A combination of 2 things has allowed it to happen over time: Federal consolidation in the aftermath of the Civil War and the creation of Federal Reserve.

Those two things set us down the path where we are today and it's why a more decentralized government is advantageous. You can personally influence things that are more local do you. You can get involved in city or county government. You can call your mayor or you councilmen. You can join a school board or run for Sheriff, city/county council. All of those things are possible.

But an individual has almost no power to influence federal policy and when people disagree with federal policy, they have no escape. If you don't like a law in your city, you can work to change it or you can simply move to another city. Same thing with states, even though it's more of a task...but at this level you always have the ability to vote with your feet.

It's not so easy to just leave a country and it's the reason that constitutional amendments are supposed to require 2/3 votes instead of 51%. The country need to be in significant agreement over federal policy...or we will be at each others throats about what is / isn't being imposed on people.

That's where we are now.



That might be an obsolete notion. It was possible 100 years ago as an agrarian society to talk about decentralization and local government.

But with 450M people in the US for instance, and wages and work the way it is, admit that the vast majority of people don't live in some village or small town. They live in metropolitan cities. With about the same hope of affecting their 'local' govt as the federal one.

And who has time in their life to go politicking at city hall? Average folks barely have room in their lives to go get an official ID so they can vote at their polling place.

This is a middle-class argument that doesn't apply to most citizens in most places.


There are many cities and people certainly, even in a populous city, have more of a chance of effecting change there than they do at the federal level. They also have more of a direct vote in the offices of those cities.

The state of California has a higher population than Canada...there's very little reason that California shouldn't be able to almost entirely self-govern. At the same time, there's very little reason to assume a policy that makes sense in California and will likely be popular with the people there...will make sense in other parts of the country.

Yet we constantly see people unwilling to simply settle for state level policy wins and instead feel the need to force policy nationally. We don't need that any more than we need politicians from South Carolina trying to force national policy that will affect California.

We'd all be a heck of a lot happier if we could stop at the level of just talking about how backwards we all think each other to be rather than constantly fighting to keep the backwardness away.

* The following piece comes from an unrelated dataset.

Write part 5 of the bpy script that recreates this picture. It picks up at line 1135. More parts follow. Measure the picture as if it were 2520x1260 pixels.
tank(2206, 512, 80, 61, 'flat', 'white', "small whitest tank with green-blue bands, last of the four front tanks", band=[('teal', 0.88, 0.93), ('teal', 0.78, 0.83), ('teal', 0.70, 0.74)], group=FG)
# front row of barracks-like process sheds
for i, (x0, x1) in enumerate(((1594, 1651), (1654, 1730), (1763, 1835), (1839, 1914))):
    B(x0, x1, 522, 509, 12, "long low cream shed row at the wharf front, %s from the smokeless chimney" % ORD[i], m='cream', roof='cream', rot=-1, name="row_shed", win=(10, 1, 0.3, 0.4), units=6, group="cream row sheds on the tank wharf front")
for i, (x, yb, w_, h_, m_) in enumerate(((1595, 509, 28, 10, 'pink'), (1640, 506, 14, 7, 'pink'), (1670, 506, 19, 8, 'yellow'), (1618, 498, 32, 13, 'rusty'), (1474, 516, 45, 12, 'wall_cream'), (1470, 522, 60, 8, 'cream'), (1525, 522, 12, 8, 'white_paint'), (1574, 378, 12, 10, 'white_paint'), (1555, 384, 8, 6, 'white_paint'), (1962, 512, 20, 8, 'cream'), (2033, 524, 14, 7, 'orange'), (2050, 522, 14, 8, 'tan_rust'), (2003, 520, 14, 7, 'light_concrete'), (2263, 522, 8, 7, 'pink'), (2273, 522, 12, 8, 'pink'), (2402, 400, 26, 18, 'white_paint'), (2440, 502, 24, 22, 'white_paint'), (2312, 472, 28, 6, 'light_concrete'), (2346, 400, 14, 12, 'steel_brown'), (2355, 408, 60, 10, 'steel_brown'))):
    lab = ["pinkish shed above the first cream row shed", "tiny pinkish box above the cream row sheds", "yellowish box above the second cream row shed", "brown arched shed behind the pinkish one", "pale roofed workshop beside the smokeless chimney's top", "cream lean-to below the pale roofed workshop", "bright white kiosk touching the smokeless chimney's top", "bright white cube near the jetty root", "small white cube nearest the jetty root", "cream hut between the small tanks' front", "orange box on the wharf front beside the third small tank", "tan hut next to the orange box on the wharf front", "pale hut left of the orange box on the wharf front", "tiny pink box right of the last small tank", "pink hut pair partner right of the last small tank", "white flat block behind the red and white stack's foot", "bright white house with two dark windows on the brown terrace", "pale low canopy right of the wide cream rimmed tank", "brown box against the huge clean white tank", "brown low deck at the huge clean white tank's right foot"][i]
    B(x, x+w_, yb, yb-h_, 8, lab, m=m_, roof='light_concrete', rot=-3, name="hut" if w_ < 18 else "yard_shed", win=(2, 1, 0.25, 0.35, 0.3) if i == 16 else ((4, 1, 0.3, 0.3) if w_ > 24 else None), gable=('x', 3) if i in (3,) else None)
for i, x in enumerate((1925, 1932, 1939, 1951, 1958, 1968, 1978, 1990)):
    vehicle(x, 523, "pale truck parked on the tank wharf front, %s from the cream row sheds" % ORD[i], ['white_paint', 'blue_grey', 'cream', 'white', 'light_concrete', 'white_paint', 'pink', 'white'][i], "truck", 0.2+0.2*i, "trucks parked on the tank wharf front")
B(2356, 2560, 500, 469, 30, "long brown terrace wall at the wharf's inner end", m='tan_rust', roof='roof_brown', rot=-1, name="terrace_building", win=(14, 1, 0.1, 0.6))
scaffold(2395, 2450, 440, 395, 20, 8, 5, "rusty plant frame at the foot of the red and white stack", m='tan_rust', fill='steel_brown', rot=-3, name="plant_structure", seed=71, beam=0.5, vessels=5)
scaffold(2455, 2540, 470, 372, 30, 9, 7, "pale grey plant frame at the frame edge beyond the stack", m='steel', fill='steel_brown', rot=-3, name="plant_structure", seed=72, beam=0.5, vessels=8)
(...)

Not to mention that centralization makes it easier for the electorate to monitor the details. If you look for egregious corruption gone unpunished you find it in the most petty of places for lack of oversite.

I suspect more centralization could help with accountability ironically but there are other issue there including harmonizing different needs and values by region and deciding "who is right".

The three things to optimize and balance are "sensitive to local demands" (treating water by conservation needs in the desert or by great lakes or demands of road salt by road area regardless of climate would be a terrible idea), "ability to scale and administrate effectively" and "respectful of rights" - and all three may clash or agree.


I find that true in my rural community. We're governed by the county and state. And they are vastly more concerned with the opinions of city dwellers than us villagers.

So we are subject to strange rules about parking, shooting, building, water and power that make little sense in our small community.


The answer is de-federalization. There's no need for a 50 state union, IMO. US could have a joint armed forces (if it desired) and a monetary union with independent states. Similar to the EU IMO.